Cette courte phrase de quatre mots contient, à proprement parler, deux erreurs. Si l’on était tatillon, il faudrait en effet écrire: «N’attends pas qu’il neige», comme le rappelle la linguiste Ariane Caron-Lacoste, également éditrice aux Éditions du Journal.
Évidemment, on comprend que l’entreprise a voulu rendre à l’écrit la sonorité de la langue que l’on parle tous les jours. C’est d’ailleurs ce qu’a expliqué un porte-parole de l’entreprise en réponse à nos questions.
«Notre choix d’utiliser des guillemets visait précisément à souligner une citation. Notre approche se veut respectueuse et toujours en phase avec le ton juste. Elle reflète une manière dont les gens s’expriment au quotidien, avec authenticité et simplicité», a-t-on fait valoir.
Guillemets ou pas, la confusion entre «qui» et «qu’il» est une «grosse faute», selon Mme Caron-Lacoste.

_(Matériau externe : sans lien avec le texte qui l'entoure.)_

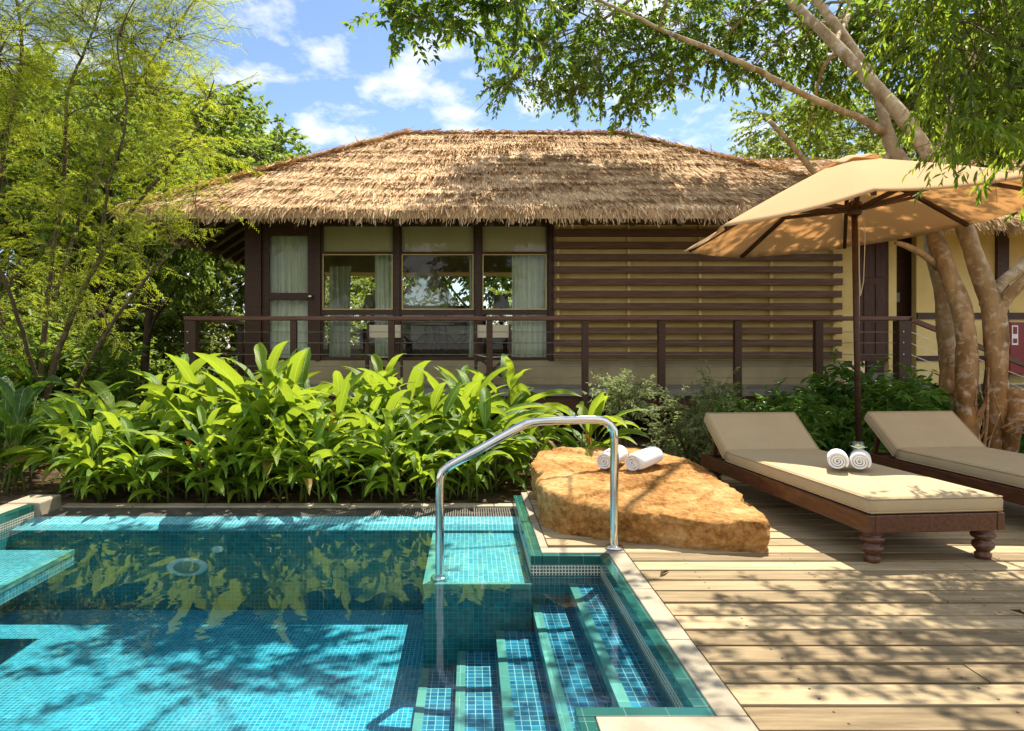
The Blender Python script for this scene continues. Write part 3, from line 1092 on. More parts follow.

«Même quand on transpose l’oral à l’écrit, il faut conserver des notions de grammaire. C’est une faute très courante qu’on rencontre souvent. Sur un panneau publicitaire, elle n’a tout simplement pas été corrigée», ajoute-t-elle.
Anecdote, ou symptôme?
On fait grand cas au Québec de la présence du français dans l’espace public, mais on parle moins souvent de la qualité de la langue.
Or, l’Office québécois de la langue française a observé dans une étude réalisée en 2021 que l’affichage de 74% des entreprises contenait des fautes. Plusieurs étaient liées aux messages éphémères, par exemple sur les ardoises ou dans les menus au restaurant, parce que ces textes n’étaient pas relus.
Il n’est donc pas surprenant qu’on rencontre des fautes partout, pour peu qu’on ouvre l’œil. Dans les derniers mois, Le Journal a relevé le véritable massacre du français sur les écrans des pompes à essence, et les traductions bâclées accompagnant certains produits de sport en vente à Canadian Tire, pour ne citer que deux cas.
Défendre la qualité du français
La présidente de la société Saint-Jean-Baptiste, Marie-Anne Alepin, déplore la présence d’autant de fautes dans l’affichage. «Les entreprises peuvent et doivent en faire davantage pour la qualité du français», a-t-elle réagi en entrevue.
«Elles ont un pouvoir pour participer à la vitalité de la langue. C’est d’ailleurs notre responsabilité à tous. Défendre le français, c’est aussi défendre la qualité du français», ajoute-t-elle.